Print the material below exactly as it stands, please, from its first line to the line holding "def zg(y): return", with no pictures.
=== GIVEN ENTRIES ===
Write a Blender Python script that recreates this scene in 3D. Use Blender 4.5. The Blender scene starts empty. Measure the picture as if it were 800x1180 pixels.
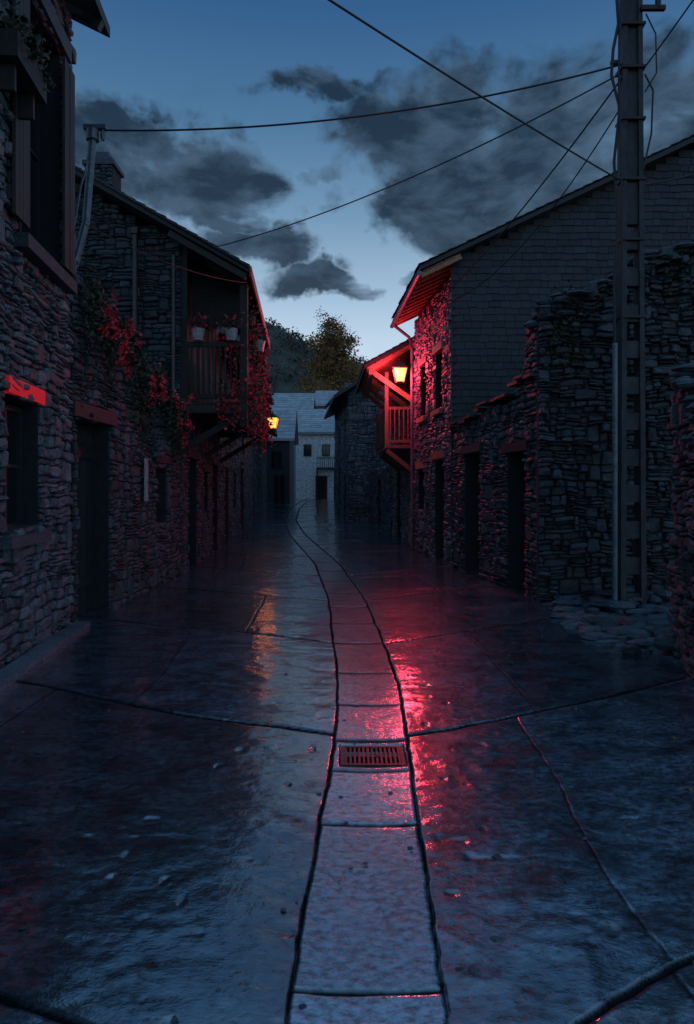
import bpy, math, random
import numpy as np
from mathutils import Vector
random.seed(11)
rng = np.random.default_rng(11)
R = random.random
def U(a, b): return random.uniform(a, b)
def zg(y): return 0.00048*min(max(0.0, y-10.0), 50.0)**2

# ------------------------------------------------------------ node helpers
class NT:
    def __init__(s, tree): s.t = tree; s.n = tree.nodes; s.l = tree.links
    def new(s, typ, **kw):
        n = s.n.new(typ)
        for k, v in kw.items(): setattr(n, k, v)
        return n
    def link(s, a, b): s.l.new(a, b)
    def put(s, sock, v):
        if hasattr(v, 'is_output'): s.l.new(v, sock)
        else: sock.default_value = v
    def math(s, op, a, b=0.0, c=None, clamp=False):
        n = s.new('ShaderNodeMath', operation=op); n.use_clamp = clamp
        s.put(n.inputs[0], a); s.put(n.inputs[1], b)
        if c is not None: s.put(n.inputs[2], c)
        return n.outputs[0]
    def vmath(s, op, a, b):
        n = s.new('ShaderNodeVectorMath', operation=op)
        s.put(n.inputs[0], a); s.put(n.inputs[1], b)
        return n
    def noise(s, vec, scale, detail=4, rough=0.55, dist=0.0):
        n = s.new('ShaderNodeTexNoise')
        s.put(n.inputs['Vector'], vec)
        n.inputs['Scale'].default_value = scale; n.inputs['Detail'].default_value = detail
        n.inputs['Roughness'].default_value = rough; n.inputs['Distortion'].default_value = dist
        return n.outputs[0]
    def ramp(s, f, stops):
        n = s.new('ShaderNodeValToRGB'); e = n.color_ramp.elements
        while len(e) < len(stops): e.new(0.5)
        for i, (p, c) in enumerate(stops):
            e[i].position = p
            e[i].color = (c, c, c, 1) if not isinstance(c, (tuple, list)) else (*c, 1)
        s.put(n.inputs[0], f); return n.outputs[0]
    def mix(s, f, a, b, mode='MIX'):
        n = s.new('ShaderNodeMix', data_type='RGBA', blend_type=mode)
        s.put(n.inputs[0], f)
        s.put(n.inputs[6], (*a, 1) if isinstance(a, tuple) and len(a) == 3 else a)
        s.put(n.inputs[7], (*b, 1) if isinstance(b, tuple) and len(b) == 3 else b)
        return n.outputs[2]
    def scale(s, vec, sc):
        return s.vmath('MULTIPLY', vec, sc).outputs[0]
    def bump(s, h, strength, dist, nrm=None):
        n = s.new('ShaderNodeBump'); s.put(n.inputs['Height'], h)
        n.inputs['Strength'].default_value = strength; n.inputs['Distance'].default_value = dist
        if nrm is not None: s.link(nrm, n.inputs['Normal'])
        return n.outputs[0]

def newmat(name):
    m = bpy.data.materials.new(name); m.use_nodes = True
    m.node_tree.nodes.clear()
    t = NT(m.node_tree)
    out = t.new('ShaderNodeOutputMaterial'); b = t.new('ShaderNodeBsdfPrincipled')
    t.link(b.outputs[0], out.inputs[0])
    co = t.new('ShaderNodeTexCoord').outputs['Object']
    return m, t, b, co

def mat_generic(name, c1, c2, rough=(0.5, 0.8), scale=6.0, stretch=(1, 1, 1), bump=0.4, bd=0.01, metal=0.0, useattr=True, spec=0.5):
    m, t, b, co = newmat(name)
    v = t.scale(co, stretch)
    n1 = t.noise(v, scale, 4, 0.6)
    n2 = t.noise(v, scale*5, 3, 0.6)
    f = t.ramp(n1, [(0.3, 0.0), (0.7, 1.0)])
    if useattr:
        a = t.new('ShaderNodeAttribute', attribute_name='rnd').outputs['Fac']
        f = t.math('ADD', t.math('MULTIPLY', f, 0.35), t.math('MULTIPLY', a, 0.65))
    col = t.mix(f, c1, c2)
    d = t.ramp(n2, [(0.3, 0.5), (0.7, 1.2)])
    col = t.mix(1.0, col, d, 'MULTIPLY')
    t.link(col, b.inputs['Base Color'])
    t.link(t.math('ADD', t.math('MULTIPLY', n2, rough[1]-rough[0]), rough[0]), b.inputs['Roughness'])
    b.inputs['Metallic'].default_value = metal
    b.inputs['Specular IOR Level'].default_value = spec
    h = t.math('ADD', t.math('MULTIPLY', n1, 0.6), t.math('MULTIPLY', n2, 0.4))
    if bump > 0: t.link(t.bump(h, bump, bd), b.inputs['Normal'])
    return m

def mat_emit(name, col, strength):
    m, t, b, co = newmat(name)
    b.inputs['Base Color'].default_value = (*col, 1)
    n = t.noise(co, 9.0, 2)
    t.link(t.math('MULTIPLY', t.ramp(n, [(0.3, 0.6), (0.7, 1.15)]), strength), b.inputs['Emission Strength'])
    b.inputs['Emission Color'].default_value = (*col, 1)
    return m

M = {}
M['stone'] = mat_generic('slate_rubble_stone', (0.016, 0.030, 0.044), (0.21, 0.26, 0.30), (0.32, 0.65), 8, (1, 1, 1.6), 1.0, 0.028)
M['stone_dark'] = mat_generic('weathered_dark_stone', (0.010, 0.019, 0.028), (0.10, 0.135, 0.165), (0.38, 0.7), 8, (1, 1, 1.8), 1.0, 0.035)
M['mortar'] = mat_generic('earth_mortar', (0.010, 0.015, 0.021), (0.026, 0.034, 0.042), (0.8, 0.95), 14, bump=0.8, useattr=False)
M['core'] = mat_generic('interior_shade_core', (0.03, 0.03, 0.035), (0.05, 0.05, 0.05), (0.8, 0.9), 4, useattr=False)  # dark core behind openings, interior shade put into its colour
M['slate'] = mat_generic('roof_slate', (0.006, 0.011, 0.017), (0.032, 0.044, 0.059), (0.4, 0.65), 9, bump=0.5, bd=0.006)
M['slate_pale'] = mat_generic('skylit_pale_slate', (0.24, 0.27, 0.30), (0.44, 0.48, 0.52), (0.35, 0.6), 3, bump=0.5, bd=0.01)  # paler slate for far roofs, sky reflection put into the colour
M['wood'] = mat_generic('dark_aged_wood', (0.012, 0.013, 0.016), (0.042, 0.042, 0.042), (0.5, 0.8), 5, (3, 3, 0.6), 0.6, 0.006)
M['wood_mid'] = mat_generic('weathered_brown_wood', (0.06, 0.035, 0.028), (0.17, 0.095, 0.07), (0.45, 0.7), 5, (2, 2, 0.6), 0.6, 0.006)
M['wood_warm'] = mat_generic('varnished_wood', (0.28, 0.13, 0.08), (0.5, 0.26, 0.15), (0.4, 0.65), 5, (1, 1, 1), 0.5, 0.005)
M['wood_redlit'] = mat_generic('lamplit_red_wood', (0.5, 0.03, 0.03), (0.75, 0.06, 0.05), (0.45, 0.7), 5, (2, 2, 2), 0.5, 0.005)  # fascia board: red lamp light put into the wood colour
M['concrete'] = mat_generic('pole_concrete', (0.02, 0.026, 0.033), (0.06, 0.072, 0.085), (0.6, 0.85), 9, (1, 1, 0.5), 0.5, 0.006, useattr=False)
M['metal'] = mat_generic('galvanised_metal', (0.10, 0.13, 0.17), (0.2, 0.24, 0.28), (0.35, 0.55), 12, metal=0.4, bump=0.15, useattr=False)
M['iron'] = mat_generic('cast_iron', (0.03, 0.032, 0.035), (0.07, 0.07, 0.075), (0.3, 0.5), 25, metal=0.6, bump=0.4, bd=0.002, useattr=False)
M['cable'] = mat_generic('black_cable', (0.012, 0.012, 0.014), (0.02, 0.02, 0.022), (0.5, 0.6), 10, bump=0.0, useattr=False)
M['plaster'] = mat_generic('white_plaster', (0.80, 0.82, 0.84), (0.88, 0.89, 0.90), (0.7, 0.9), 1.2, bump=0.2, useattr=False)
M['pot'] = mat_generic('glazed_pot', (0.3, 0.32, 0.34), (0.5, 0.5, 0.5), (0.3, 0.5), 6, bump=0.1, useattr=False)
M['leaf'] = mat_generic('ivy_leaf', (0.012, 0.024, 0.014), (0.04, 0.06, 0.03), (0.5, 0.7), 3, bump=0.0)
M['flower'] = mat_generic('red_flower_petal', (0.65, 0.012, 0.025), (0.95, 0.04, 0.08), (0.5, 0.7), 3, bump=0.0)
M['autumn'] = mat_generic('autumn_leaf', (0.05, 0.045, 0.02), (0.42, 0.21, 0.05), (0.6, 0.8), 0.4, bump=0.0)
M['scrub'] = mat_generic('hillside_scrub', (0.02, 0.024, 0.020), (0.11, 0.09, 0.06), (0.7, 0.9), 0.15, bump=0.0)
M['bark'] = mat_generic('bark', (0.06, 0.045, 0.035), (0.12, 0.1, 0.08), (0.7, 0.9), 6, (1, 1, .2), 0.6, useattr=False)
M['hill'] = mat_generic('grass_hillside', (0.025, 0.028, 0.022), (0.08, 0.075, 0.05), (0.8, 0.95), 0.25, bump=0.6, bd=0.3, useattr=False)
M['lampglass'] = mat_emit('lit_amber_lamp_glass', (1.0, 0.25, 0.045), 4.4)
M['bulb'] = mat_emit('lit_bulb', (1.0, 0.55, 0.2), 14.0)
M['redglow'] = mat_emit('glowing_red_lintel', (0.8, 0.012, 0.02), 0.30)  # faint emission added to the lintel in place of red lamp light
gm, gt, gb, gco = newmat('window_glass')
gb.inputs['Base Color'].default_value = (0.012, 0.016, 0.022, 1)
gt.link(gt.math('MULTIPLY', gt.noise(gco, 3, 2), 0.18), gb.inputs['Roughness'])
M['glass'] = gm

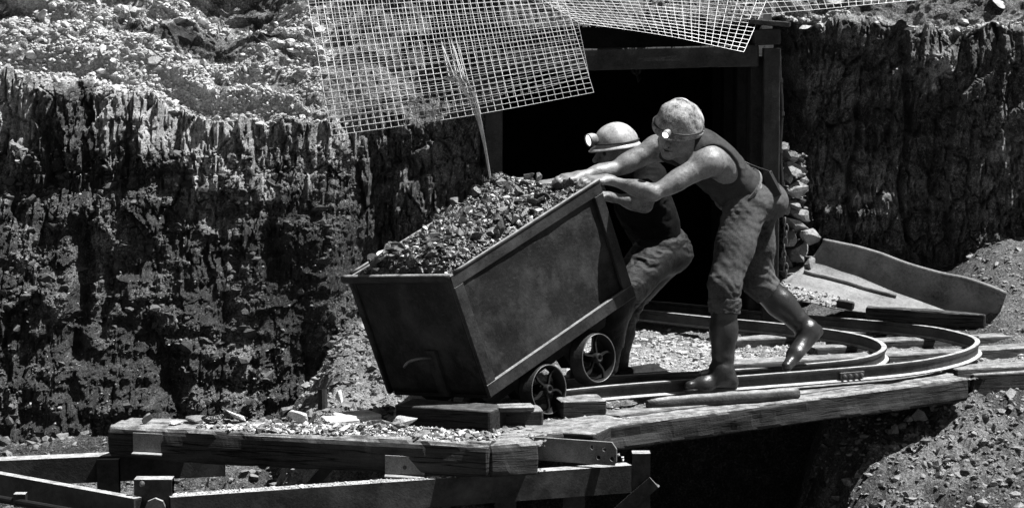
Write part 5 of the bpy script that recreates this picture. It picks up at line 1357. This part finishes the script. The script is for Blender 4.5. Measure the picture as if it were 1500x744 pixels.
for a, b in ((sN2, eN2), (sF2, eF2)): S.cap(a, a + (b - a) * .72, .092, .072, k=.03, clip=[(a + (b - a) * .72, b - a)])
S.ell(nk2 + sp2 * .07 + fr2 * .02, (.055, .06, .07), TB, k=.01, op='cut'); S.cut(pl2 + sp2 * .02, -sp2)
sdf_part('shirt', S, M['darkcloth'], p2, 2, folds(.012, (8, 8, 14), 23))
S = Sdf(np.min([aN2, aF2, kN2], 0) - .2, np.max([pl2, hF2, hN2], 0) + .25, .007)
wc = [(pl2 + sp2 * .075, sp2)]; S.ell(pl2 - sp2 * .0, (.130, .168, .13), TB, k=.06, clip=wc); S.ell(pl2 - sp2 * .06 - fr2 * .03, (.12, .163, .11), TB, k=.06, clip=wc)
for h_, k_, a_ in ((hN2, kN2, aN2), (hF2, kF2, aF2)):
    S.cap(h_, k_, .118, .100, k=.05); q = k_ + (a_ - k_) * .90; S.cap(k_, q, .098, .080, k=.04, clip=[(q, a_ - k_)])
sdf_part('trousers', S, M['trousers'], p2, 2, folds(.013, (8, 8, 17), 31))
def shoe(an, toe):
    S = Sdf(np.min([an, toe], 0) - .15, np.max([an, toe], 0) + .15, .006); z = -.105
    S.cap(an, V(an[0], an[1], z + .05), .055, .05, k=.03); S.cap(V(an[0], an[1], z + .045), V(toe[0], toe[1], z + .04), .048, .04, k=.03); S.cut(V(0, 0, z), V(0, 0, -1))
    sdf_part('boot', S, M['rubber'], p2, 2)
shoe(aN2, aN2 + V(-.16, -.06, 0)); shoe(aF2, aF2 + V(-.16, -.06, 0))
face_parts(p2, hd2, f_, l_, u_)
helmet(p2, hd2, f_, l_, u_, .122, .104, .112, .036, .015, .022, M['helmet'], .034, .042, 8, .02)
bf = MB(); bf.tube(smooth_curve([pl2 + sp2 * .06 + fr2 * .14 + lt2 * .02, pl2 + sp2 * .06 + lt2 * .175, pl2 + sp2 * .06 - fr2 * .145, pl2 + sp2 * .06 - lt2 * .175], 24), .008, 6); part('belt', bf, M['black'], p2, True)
===
WRITTEN REPLY =>
Write a Blender Python script that recreates this scene in 3D. Use Blender 4.5. The Blender scene starts empty. Measure the picture as if it were 800x1180 pixels.
import bpy, math, random
import numpy as np
from mathutils import Vector
random.seed(11)
rng = np.random.default_rng(11)
R = random.random
def U(a, b): return random.uniform(a, b)
def zg(y): return 0.00048*min(max(0.0, y-10.0), 50.0)**2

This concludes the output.